J'en viens à votre politique économique. Pendant l'examen de la loi de finances pour 2018, vous n'avez eu qu'un seul mot d'ordre : « libérer les énergies créatrices de notre pays ». Pour atteindre cet objectif, vous avez rendu invisible – je dis bien invisible – la contribution des plus aisés aux finances de l'État. Vous avez ainsi supprimé l'impôt de solidarité sur la fortune, l'ISF, institué la flat tax, supprimé la quatrième tranche de la taxe sur les salaires – c'est-à-dire pour les salaires supérieurs à 150 000 euros – , ce qui a représenté un chèque de 100 millions d'euros pour les entreprises, et enfin abaissé les cotisations sociales sur les stocks-options.

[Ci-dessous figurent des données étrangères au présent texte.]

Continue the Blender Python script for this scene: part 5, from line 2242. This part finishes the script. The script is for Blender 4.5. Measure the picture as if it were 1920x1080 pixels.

En procédant ainsi, vous espériez que la main invisible du capital serait créatrice de richesse. Vous espériez peut-être vous dispenser de toute action offensive pour permettre à notre pays de consolider la reprise économique et de mieux créer les conditions de réussite pour la décennie à venir. Il est d'ailleurs révélateur de constater que le fonds de 10 milliards d'euros censé financer l'innovation de rupture est devenu, au fil des mois, un fonds de désendettement de l'État, puisqu'il sera constitué d'obligations. Cet exemple illustre à quel point vous vous êtes converti à la main invisible comme action stratégique au service de l'État.
Malheureusement, les premiers résultats ne sont pas à la hauteur de vos espérances et les Français peinent à en discerner les conséquences positives. La croissance économique en 2018 sera semble-t-il bien en deçà de vos projections ; elle n'atteindra sans doute pas les 2 % qui ont servi à construire votre budget. Le grand quotidien allemand Die Welt titrait hier soir : « L'effet Macron sur la conjoncture s'évanouit ».
Concernant les outre-mer, votre politique est tellement invisible que vous les avez oubliés dans de nombreux projets de loi, à commencer par ceux relatifs au logement et à la formation professionnelle.
Je ne parlerai que très rapidement du pouvoir d'achat des Français, qui, du fait des taxes sur les carburants, est amputé de 145 euros en moyenne en 2018 et de 576 euros de plus en 2022, pour ceux qui habitent à la campagne.
Enfin, s'agissant de la cohésion de notre pays, nous estimons indispensable, monsieur le Premier ministre, que la laïcité soit notre boussole. Or, là aussi, vous avez joué la main invisible, pour détricoter les dispositions prévues par la loi Sapin 2, qui visaient à encadrer les associations cultuelles. En supprimant pour elles l'obligation de s'inscrire sur le registre des lobbies, vous courez le risque de laisser s'installer certaines associations radicales au coeur de notre République, et ce, parce que vous avez fait le choix de rendre notre État invisible et de ne pas encadrer les logiques d'influence de la sphère privée sur la sphère publique.
En conclusion, monsieur le Premier ministre, avec cette motion de censure, nous voulons vous retirer la confiance qui vous a été accordée l'an dernier. Nous le faisons, parce que nous estimons que la cohésion de notre pays requiert un État républicain fort, pas un État invisible ou un État vendu à la découpe. En préférant la main invisible à l'action publique offensive, vous faites courir un risque fort à notre État, à son intégrité, à son efficacité et à sa performance économique.
Cette main invisible à l'oeuvre se voit dans de nombreux domaines. Elle s'est vue, bien entendu, au coeur de l'affaire Benalla. Ce risque est pour nous inacceptable. C'est pour cela que j'invite chacune et chacun de nos collègues à voter notre motion de censure.